Kategori : ENERGY AGENDA NEWS - Tarih : 05 June 2017
Dünya, 5 Haziran Çevre Günü’ne yeni bir tartışmayla giriyor. ABD Başkanı Donald Trump’ın ülkesini Paris Anlaşması’ndan çekeceğini açıklaması uluslararası gündemin merkezine oturdu. Doğa koruma kuruluşu WWF’e göre bu gelişme küresel iklim hareketini yolundan döndüremez.
2015’in Aralık ayında imzalanan ve küresel sıcaklık artışını 1,5 derecenin altında tutmayı hedefleyen Paris Anlaşması 200’e yakın ülkenin üzerinde uzlaşmasıyla tarihe geçmişti. Trump’ın, iklim değişikliğiyle mücadele için kabul edilen ilk küresel anlaşma olma özelliğini taşıyan Paris Anlaşması’ndan çekilme yönündeki açıklamasını, başta Fransa’nın yeni Başkanı Macron olmak üzere çok sayıda lider ve çeşitli toplum kesimlerinden gelen tepkiler izledi. Bundan sonra iklim değişikliği için dünya çapında taahhütlerin ve baskıların artması, iklim mücadelesinin güçlenmesi gerekiyor.
Google, Apple, Tesla gibi teknoloji şirketlerinin veya Royal Dutch Shell, BP gibi petrol şirketlerinin dahi Paris Anlaşması’nı desteklediğini ve çekilme kararını üzüntüyle karşıladığını hatırlatan WWF-ABD’nin Genel Müdürü Carter Roberts, “Ülkemizde gelişen temiz enerji ekonomisinin 3,3 milyon Amerikan vatandaşından fazlasına istihdam sağladığını unutmamalıyız. Bu sayı, fosil yakıt sektöründeki iş imkanının tamamından fazla. Dolayısıyla ekonomik refah ve insanlarımız için daha güvenli bir gelecek arasında seçim yapmak zorunda değiliz” dedi ve Trump’ı kararını gözden geçirmeye çağırdı.

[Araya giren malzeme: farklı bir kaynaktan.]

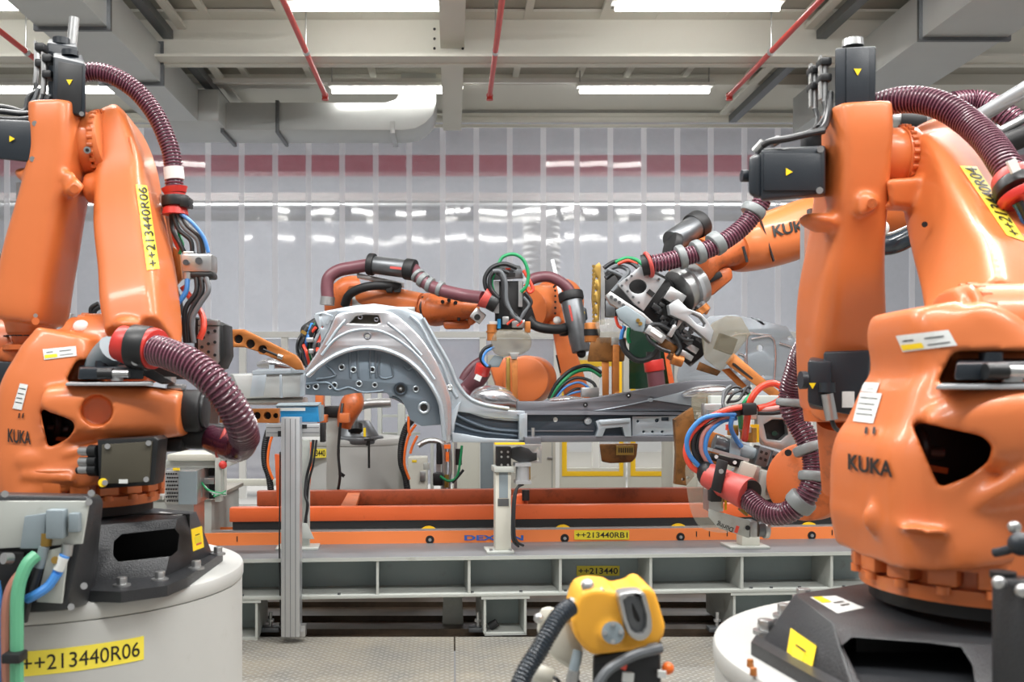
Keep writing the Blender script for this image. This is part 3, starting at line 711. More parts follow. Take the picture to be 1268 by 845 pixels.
# aluminium post in front
t = thing('aluminium_post', 'tall bright extruded aluminium post standing on the floor in front of the beam', 'post', P(360, 788, 4.93))
def extr(b, x0, x1, y0, y1, Y, d):
    b.m('alu').bx(x0, y0, x1, y1, Y, d, bev=.002)
    w = x1-x0; b.m('alu_shadow')
    for f in (.22, .5, .78): b.bx(x0+w*f-.5, y0+2, x0+w*f+.5, y1, Y-.0006, .003)
    return b
extr(B(), 348, 371, 517, 789.5, 4.86, .085).out('profile', None, t)
b = B().m('steel').bx(371, 775, 378, 789, 4.88, .05, bev=.002).cyl((374, 781, 4.88), (374, 781, 4.872), .008, seg=8); b.out('foot_bracket', None, t)
b = B().m('cable_black').tube([(347, 560, 4.93), (346.5, 620, 4.95), (346, 680, 4.95), (347, 740, 4.95), (349, 788, 4.95)], .004); b.out('cable', None, t)
t = thing('sensor_box', 'blue enclosure with a grey lid clamped on aluminium rails at the top of the post', 'enclosure', P(370, 525, 4.95))
b = B().m('blue').plate([(342, 504), (393, 503), (395, 523), (345, 523)], 4.97, .14, bev=.006); b.out('enclosure_body', None, t)
b = B().m('mould').hull([(341, 504, 4.96), (394, 503, 4.96), (341, 502, 4.96), (394, 501, 4.96), (345, 499, 5.12), (398, 498, 5.12), (398, 503, 5.12), (345, 504, 5.12)], bev=.003).bx(390, 502, 398, 522, 4.99, .1); b.out('lid', None, t)
b = B().m('paper').bx(344, 505, 378, 509, 4.966, .003); b.out('rating_label', None, t)
b = B(); b.m('alu').bx(329, 525, 396, 541, 4.955, .05, bev=.002).m('alu_shadow').bx(330, 529, 395, 530, 4.954, .002).bx(330, 535.5, 395, 536.5, 4.954, .002).m('dark').bx(371, 526, 380, 531, 4.952, .01).bx(344, 534, 350, 541, 4.952, .01).bx(396, 524, 402, 548, 4.96, .06, bev=.003); b.out('cross_rail', None, t)
# stout post behind on the beam (below the arch)
t = thing('support_post', 'slender grey steel post on the beam just right of the aluminium post', 'post', G(378, 668, .12))
b = B().m('beam'); gbox(b, 372, 383, ZT+.012, gz(378, 545, .30), .30, .36, .003); b.plate([(372, 648), (380, 648), (389, 668), (372, 668)], GY(378, .31), .012, k=K); gbox(b, 341, 394, ZT, ZT+.012, .24, .40, .002); b.out('column', None, t)
b = B().m('cable_black').tube([G(388, 545, .28), G(385, 570, .27), G(380, 590, .28), G(378, 612, .26), G(381, 625, .25), G(379, 640, .26), G(376, 660, .27)], .008).tube([G(392, 545, .28), G(388, 575, .27), G(382, 600, .28), G(379, 650, .26)], .006); b.out('cable', None, t)
t = thing('support_column', 'wide light grey column with a collar under the wheel arch', 'post', G(411, 620, 1.2))
b = B().m('beam').bx(404, 517, 419, 727, GY(411, 1.25), .10, bev=.004).m('steel').cyl(G(411, 517, 1.3), G(411, 532, 1.3), .048).m('dark').bx(398, 503, 426, 517, GY(411, 1.23), .12, bev=.01); b.out('column', None, t)
b = B().m('cable_black').tube([G(424, 500, 1.15), G(422, 520, 1.12), G(419, 560, 1.12), G(421, 590, 1.12), G(418, 610, 1.15)], .009).bxr(423, 588, 6.1, 8, 4, .02, 35); b.out('cable', None, t)
t = thing('block_post', 'low cream block with a base plate standing on the beam below the right gripper', 'post', G(928, 680, .03))
b = B().m('cream'); gbox(b, 919, 941, ZT+.012, gz(930, 656, .15), .15, .24, .004); b.out('column', None, t)
b = B().m('beam'); gbox(b, 905, 954, ZT, ZT+.012, .11, .28, .002); b.out('base_plate', None, t)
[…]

Amerika’da her on kişiden yedisinin Paris Anlaşması’nı desteklediğinin altını çizen WWF-Türkiye Genel Müdürü Aslı Pasinli, “Çevre Günü öncesi Amerika gibi ekonomide dünya devi bir ülkenin Paris Anlaşması’ndan desteğini çekiyor olması elbette talihsiz bir gelişme. Neyse ki iklim süreci yalnızca liderlerin ya da ülkelerin tek taraflı kararlarının yönlendirdiği bir alan değil. Paris Anlaşması’nın hedeflerine ulaşmak için başka yollar da var. İklim hareketi artık önüne geçilemeyecek şekilde büyüyor, insanlık artık bu tehdidin farkında. Washington, California, Atlanta, New York gibi ABD ekonomisinin lokomotifi olan eyaletler kendi emisyon azaltım ve düşük karbonlu ekonomi planlarını hayata geçirirken, kömür endüstrisi lehine yapılan bu tür girişimlerin pek de önemi kalmıyor” dedi.
Öte yandan Trump’ın kararının, Türkiye’nin iklim politikasının da tekrar gündeme gelmesine vesile olduğunu belirten Pasinli, “AB ve Çin, Paris Anlaşması’na verecekleri desteği artıracaklarını duyururken, Türkiye’nin de artık bu yeni sürece karşı kayıtsız kalmaması gerekiyor. Türkiye’nin Avrupa İmar ve Kalkınma Bankası’nın (EBRD) yenilenebilir enerji, enerji verimliliği vb. fonlarından en çok yararlanan ülkelerden birisi olduğunu düşünürsek, Paris Anlaşması’nın dışında kalmak Türkiye’nin gelecekte bu gibi fonlara ulaşımına zarar verebilir. Türkiye’yi bu rüzgarı arkasına alarak Paris Anlaşması’nı bir an önce onaylamaya ve ulusal katkı beyanını küresel sıcaklık artışını 1,5°C altında tutma hedefine uygun şekilde gözden geçirerek yenilemeye çağırıyoruz” dedi.